**INFORMATION SUPPLIED**.
○ ○ ○ ○ ○

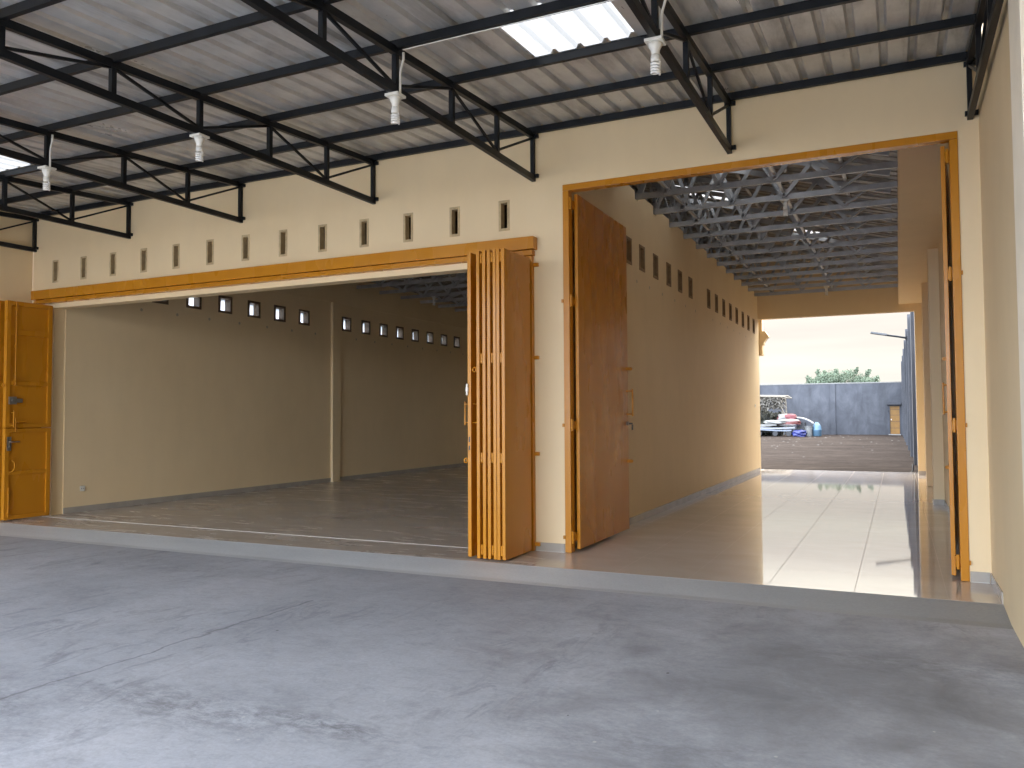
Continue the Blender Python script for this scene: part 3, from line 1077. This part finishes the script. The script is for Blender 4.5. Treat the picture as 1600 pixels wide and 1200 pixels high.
o1 = (.6, 16, -.1)
YS = empty('yard_wall', o1, 'tall weathered grey wall with stepping pilasters along the right of the yard', 'wall')
for k in range(8):
    y0 = 15.25 + k * 6.1
    y1 = min(y0 + 6.1, YW)
    m = MB(); a, b = ywx(y0) + .10, ywx(y1) + .10
    h = 5.55 - .02 * k
    v = [(a, y0), (b, y1), (b + .2, y1), (a + .2, y0)]
    i = len(m.v)
    m.face([(x, y, -.2) for x, y in v]); m.face([(x, y, h) for x, y in v])
    for p, q in zip(v, v[1:] + v[:1]):
        m.face([(*p, -.2), (*q, -.2), (*q, h), (*p, h)])
    m.build('wall_panel', YWALL, YS, o1)
    m = MB(); m.box(ywx(y0) + .0, ywx(y0) + .29, y0 + .002, y0 + .30, -.2, h + .12); m.build('pilaster', YWALL, YS, o1, bevel=.01)

# street lamp on the side wall
lo = (.45, 33.55, 5.2)
SLm = empty('street_lamp', lo, 'slender lamp arm with a flat head reaching over the yard from the side wall', 'street lamp')
m = MB(); m.tube([(.45, 33.55, 5.18), (.1, 33.5, 5.26), (-.5, 33.45, 5.37)], .05, 8); m.build('arm', BLACK, SLm, lo)
m = MB(); m.bar((-.42, 33.45, 5.365), (-1.12, 33.4, 5.50), .30, .09); m.build('lamp_head', plain('lamp_grey', (.05, .052, .055), .4), SLm, lo, bevel=.01)
m = MB(); m.box(.40, .47, 33.5, 33.6, 5.10, 5.28); m.build('bracket', BLACK, SLm, lo)

# black hose end lying by the passage exit
m = MB()
m.tube([(-.05, 15.95, -.075), (.1, 15.99, -.06), (.22, 15.97, -.03), (.31, 16.0, .0), (.33, 16.06, .08), (.33, 16.08, .22)], .022, 8)
tag(m.build('hose', DARK, None, (.2, 16, -.08), smooth=True), 'short black hose lying on the dirt at the passage exit', 'hose')

# tree beyond the wall
random.seed(4)
tro = (-5.4, 84, -.1)
TR = empty('tree', tro, 'grey green tree crown showing above the far yard wall', 'tree')
m = MB(); m.tube([(-5.4, 84, -.1), (-5.3, 84, 1.6), (-5.45, 84.1, 3.0)], [.28, .22, .17], 10)
for a in range(7):
    an = a * .9; ln = 2.0 + .6 * random.random()
    m.tube([(-5.4, 84.05, 2.5 + .1 * a), (-5.4 + .5 * ln * math.cos(an), 84 + .5 * ln * math.sin(an), 3.5 + .1 * a), (-5.4 + ln * math.cos(an), 84 + ln * math.sin(an), 4.6 + .1 * random.random())], [.10, .07, .03], 7)
m.build('trunk', BARK, TR, tro)
m = MB()
def leafcard(mb, c, s):
    d = Vector((random.gauss(0, 1), random.gauss(0, 1), random.gauss(0, 1))).normalized()
    u = d.orthogonal().normalized()
    u = (u * math.cos(5 * s * 99) + d.cross(u) * math.sin(5 * s * 99)).normalized()
    w = d.cross(u)
    mb.face([c - u * s, c - u * s * .2 + w * s * .42, c + u * s, c - u * s * .2 - w * s * .42])
clumps = []
for i in range(80):
    x = random.uniform(-3.6, 3.2)
    top = 6.05 - .13 * abs(x) ** 1.6 + random.uniform(-.45, .05)
    clumps.append((Vector((-5.4 + x, 84 + random.uniform(-1.6, 1.6), max(4.3, top - abs(random.gauss(0, .5))))), random.uniform(.4, .7)))
for x, z, rr in ((-2.4, 6.15, .22), (-2.3, 6.4, .16), (-1.7, 6.2, .2), (-.5, 6.25, .3), (1.5, 6.3, .22), (1.6, 6.5, .14), (2.6, 6.0, .3), (2.75, 6.2, .2), (-3.3, 5.5, .35), (3.4, 5.4, .35)):
    clumps.append((Vector((-5.4 + x, 84, z)), rr))
    clumps.append((Vector((-5.4 + x * .97, 84, z - .3)), rr))
for c, r in clumps:
    for k in range(int(420 * r)):
        p = Vector((random.gauss(0, 1), random.gauss(0, 1), random.gauss(0, .8)))
        p = p.normalized() * r * random.random() ** .5
        leafcard(m, c + p, random.uniform(.06, .13))
m.build('crown', LEAF, TR, tro)

# ------------------------------------------------------------------ the heap of stored things in the yard
sh = (-9.9, 59.5, -.1)
SH = empty('shelter', sh, 'low bamboo shelter with a fringe of dry thatch at the left of the yard', 'shelter')
for x, y in ((-8.35, 58.3), (-8.30, 60.4), (-11.6, 58.3), (-11.6, 60.4)):
    m = MB(); m.tube([(x, y, -.1), (x + .06, y, 1.6), (x - .02, y, 3.1)], [.07, .065, .06], 8); m.build('post', BAMBOO, SH, sh)
for k in range(9):
    y = 57.9 + k * .36
    m = MB(); m.tube([(-12.0, y, 3.12 + .10 * math.sin(k * .8)), (-8.0 + .22 * math.sin(k * 2.1), y, 3.0 + .07 * math.sin(k * 1.7))], .06, 7); m.build('roof_pole', BAMBOO, SH, sh)
m = MB()
for k in range(900):
    x = random.uniform(-11.9, -8.15); y = random.uniform(57.8, 58.5); z = random.uniform(2.15, 3.0)
    l = random.uniform(.15, .4); d = Vector((random.gauss(0, .6), random.gauss(0, .3), -abs(random.gauss(.4, .5)))).normalized()
    u = Vector((random.gauss(0, 1), random.gauss(0, 1), random.gauss(0, 1))).cross(d).normalized() * .06
    p = Vector((x, y, z)); m.face([p - u, p + u, p + d * l + u * .4, p + d * l - u * .4])
m.build('thatch', DRYLEAF, SH, sh)
m = MB(); m.bar((-8.35, 58.2, 2.2), (-7.75, 57.9, .9), .05, .05); m.build('brace', BAMBOO, SH, sh)
lp = (-9.9, 59.4, -.1)
m = MB()
for k in range(2600):
    c = Vector((random.uniform(-11.8, -8.45), random.uniform(58.6, 60.2), 0)); c.z = random.uniform(-.05, 1.95 + .25 * math.sin(c.x * 2.3))
    leafcard(m, c, random.uniform(.1, .22))
tag(m.build('leaf_pile', DARKLEAF, None, lp), 'dark heap of leafy branches stored under the bamboo shelter', 'branches')

def lump(name, c, size, mat, label, cat, seed, rough=.18, flat=.0, group=None, e=.55):
    bm = bmesh.new()
    bmesh.ops.create_cube(bm, size=2)
    bmesh.ops.subdivide_edges(bm, edges=bm.edges, cuts=9, use_grid_fill=True)
    for v in bm.verts:
        p = v.co.normalized()
        q = v.co * (1 - e) + p * e
        n = noise.noise(q * 1.9 + Vector((seed, 0, 0))) * rough + noise.noise(q * 5 + Vector((0, seed, 0))) * rough * .35
        q = q * (1 + n)
        if q.z < -.75: q.z = -.75
        v.co = Vector((q.x * size[0], q.y * size[1], (q.z + .75) * size[2] / 1.6))
    me = bpy.data.meshes.new(name)
    bm.to_mesh(me); bm.free()
    me.materials.append(mat)
    me.polygons.foreach_set('use_smooth', [True] * len(me.polygons))
    o = bpy.data.objects.new(name, me); COL.objects.link(o); o.location = c
    return tag(o, label, cat, group)

def stripes(name, a, b, ax, f, thr=.5):
    k = NT(name)
    x = k.xyz()
    w = k.math('FRACT', k.math('ADD', k.math('MULTIPLY', x[ax], f), k.math('MULTIPLY', k.noise(1.2, 3), .8)))
    k.set(col=k.mix(k.math('GREATER_THAN', w, thr), a, b), rough=.6)
    return k.m
REDW = stripes('red_white_cloth', (.13, .04, .034), (.20, .19, .18), 2, 1.9)
REDW2 = stripes('red_cloth', (.14, .032, .035), (.21, .20, .19), 0, .8, .55)
BLUEW = plain('blue_white_board', (.16, .18, .22), .5, 0, .18, 2)
TARPB = plain('blue_tarpaulin', (.018, .025, .13), .45, 0, .3, 3)
BARREL = plain('light_blue_plastic', (.085, .155, .22), .4, 0, .08, 3)
PALE = plain('pale_sheet', (.19, .185, .17), .6, 0, .12, 2)

for k, (x0, x1, z, th, mt, lb) in enumerate((
        (-11.6, -7.5, .36, .10, BLUEW, 'long pale blue board lowest in the yard heap'),
        (-11.9, -7.25, .52, .12, plain('grey_white_board', (.22, .225, .24), .5, 0, .1, 2), 'wide whitish board lying across the middle of the yard heap'),
        (-11.0, -8.6, .70, .20, PALE, 'thick pale slab lying on the boards in front of the leafy branches'))):
    m = MB(); n = 8
    for i in range(n):
        a = x0 + (x1 - x0) * i / n; b = x0 + (x1 - x0) * (i + 1) / n
        za, zb = z + .05 * math.sin(i * .7 + k), z + .05 * math.sin((i + 1) * .7 + k)
        y0, y1 = 57.0 + .1 * k, 58.0 + .1 * k
        for s in (0, th):
            m.face([(a, y0, za + s), (b, y0, zb + s), (b, y1, zb + s), (a, y1, za + s)])
        m.face([(a, y0, za), (b, y0, zb), (b, y0, zb + th), (a, y0, za + th)])
        m.face([(a, y1, za), (b, y1, zb), (b, y1, zb + th), (a, y1, za + th)])
        if i == 0: m.face([(a, y0, za), (a, y1, za), (a, y1, za + th), (a, y0, za + th)])
        if i == n - 1: m.face([(b, y0, zb), (b, y1, zb), (b, y1, zb + th), (b, y0, zb + th)])
    tag(weld_build(m, 'board', mt, None, (x0, 57.5, z)), lb, 'board', 'boards in the yard heap')
for k, x in enumerate((-11.2, -9.9, -8.7, -7.7)):
    m = MB(); m.tube([(x, 56.95, .13), (x + .05, 58.1, .14)], [.2, .19], 10)
    tag(m.build('log', DARK, None, (x, 57.5, .13)), 'dark round log propping up the boards of the yard heap', 'log', 'logs under the boards')
lump('cloth_bundle', (-7.85, 57.9, .72), (.95, .6, .48), REDW, 'red and white striped bundle in the middle of the yard heap', 'bundle', 3)
lump('cloth_bundle', (-7.95, 58.5, 1.12), (.75, .55, .50), REDW2, 'red and white cloth topping the yard heap', 'bundle', 9)
lump('sheet_pile', (-8.75, 57.5, .88), (.8, .4, .26), PALE, 'low pale crumpled sheet spilling over the boards', 'sheet', 5, .3)
m = MB()
for i in range(8):
    a, b = -7.2 + i * .15, -7.2 + (i + 1) * .15
    za, zb = 1.32 - .012 * i * i * .6, 1.32 - .012 * (i + 1) ** 2 * .6
    for s in (0, .05):
        m.face([(a, 58.0, za + s), (b, 58.0, zb + s), (b, 59.0, zb + s + .05), (a, 59.0, za + s + .05)])
    m.face([(a, 58.0, za), (b, 58.0, zb), (b, 58.0, zb + .05), (a, 58.0, za + .05)])
tag(weld_build(m, 'metal_sheet', plain('grey_sheet', (.16, .16, .165), .6, 0), None, (-6.8, 58.5, 1.3)), 'bent grey sheet resting on dark crates beside the striped bundle', 'sheet')
for k, (x, z) in enumerate(((-7.05, -.1), (-6.9, .45))):
    m = MB()
    m.box(x - .32, x + .32, 58.2, 58.9, z + .02, z + .07)
    for i in range(4):
        m.box(x - .32, x + .32, 58.2, 58.23, z + .09 + i * .11, z + .17 + i * .11)
        m.box(x - .32, x + .32, 58.87, 58.9, z + .09 + i * .11, z + .17 + i * .11)
        for sx in (-.32, .29): m.box(x + sx, x + sx + .03, 58.235, 58.865, z + .09 + i * .11, z + .17 + i * .11)
    for sx in (-.29, .25):
        for yy in (58.232, 58.83): m.box(x + sx, x + sx + .04, yy, yy + .036, z + .0, z + .54)
    tag(m.build('crate', DARK, None, (x, 58.5, z)), ('dark slatted crate standing on the ground behind the blue tarpaulin', 'dark slatted crate stacked under the bent grey sheet')[k], 'crate')
lump('tarpaulin', (-6.95, 57.3, -.1), (.50, .5, .45), TARPB, 'crumpled deep blue tarpaulin on the ground at the front of the heap', 'tarpaulin', 11, .3)
m = MB(); m.lathe([(.24, 0), (.30, .75), (.33, .76), (.33, .80), (.29, .80), (.23, .06)], (-6.38, 58.3, -.1), 18)
tag(m.build('bucket', plain('dirty_white_plastic', (.19, .19, .18), .5, 0, .1, 4), None, (-6.38, 58.3, -.1), smooth=False), 'tall off white bucket between the blue tarpaulin and the blue drum', 'bucket')
m = MB(); m.lathe([(.30, 0), (.34, .05), (.34, .45), (.36, .48), (.34, .52), (.31, .80), (.20, .98), (.12, 1.02), (.12, 1.10)], (-5.78, 58.6, -.1), 20)
tag(m.build('drum', BARREL, None, (-5.78, 58.6, -.1), smooth=True), 'light blue plastic drum at the right end of the yard heap', 'drum')

# scraps and stones on the dirt
random.seed(8)
m = MB()
for k in range(150):
    y = random.uniform(16, 62); x = random.uniform(-12, ywx(y) - .1)
    s = random.uniform(.015, .06) * (1 + (y - 16) / 60)
    z = gz(x, y)
    n = 5
    pts = [(x + s * (1 + .5 * random.random()) * math.cos(t * 2 * math.pi / n), y + s * math.sin(t * 2 * math.pi / n), z - .01) for t in range(n)]
    top = (x + s * .2 * random.random(), y, z + s * random.uniform(.3, .7))
    for a, b in zip(pts, pts[1:] + pts[:1]): m.face([a, b, top])
tag(m.build('stones', plain('pale_rubble', (.075, .065, .057), .9, 0, .35, 2)), 'pale stones and scraps scattered over the brown dirt yard', 'stones', None, 'stuff')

○ ○ ○ ○ ○

**EXERCISE BRIEF**.
Without the pictures, please reproduce each line of the listing above exactly, from the first one through the line bearing "m = MB(); m.box(ywx(y0)".

**ANSWER TO THIS EXERCISE**.
Continue the Blender Python script for this scene: part 3, from line 1077. This part finishes the script. The script is for Blender 4.5. Treat the picture as 1600 pixels wide and 1200 pixels high.
o1 = (.6, 16, -.1)
YS = empty('yard_wall', o1, 'tall weathered grey wall with stepping pilasters along the right of the yard', 'wall')
for k in range(8):
    y0 = 15.25 + k * 6.1
    y1 = min(y0 + 6.1, YW)
    m = MB(); a, b = ywx(y0) + .10, ywx(y1) + .10
    h = 5.55 - .02 * k
    v = [(a, y0), (b, y1), (b + .2, y1), (a + .2, y0)]
    i = len(m.v)
    m.face([(x, y, -.2) for x, y in v]); m.face([(x, y, h) for x, y in v])
    for p, q in zip(v, v[1:] + v[:1]):
        m.face([(*p, -.2), (*q, -.2), (*q, h), (*p, h)])
    m.build('wall_panel', YWALL, YS, o1)
    m = MB(); m.box(ywx(y0) + .0, ywx(y0) + .29, y0 + .002, y0 + .30, -.2, h + .12); m.build('pilaster', YWALL, YS, o1, bevel=.01)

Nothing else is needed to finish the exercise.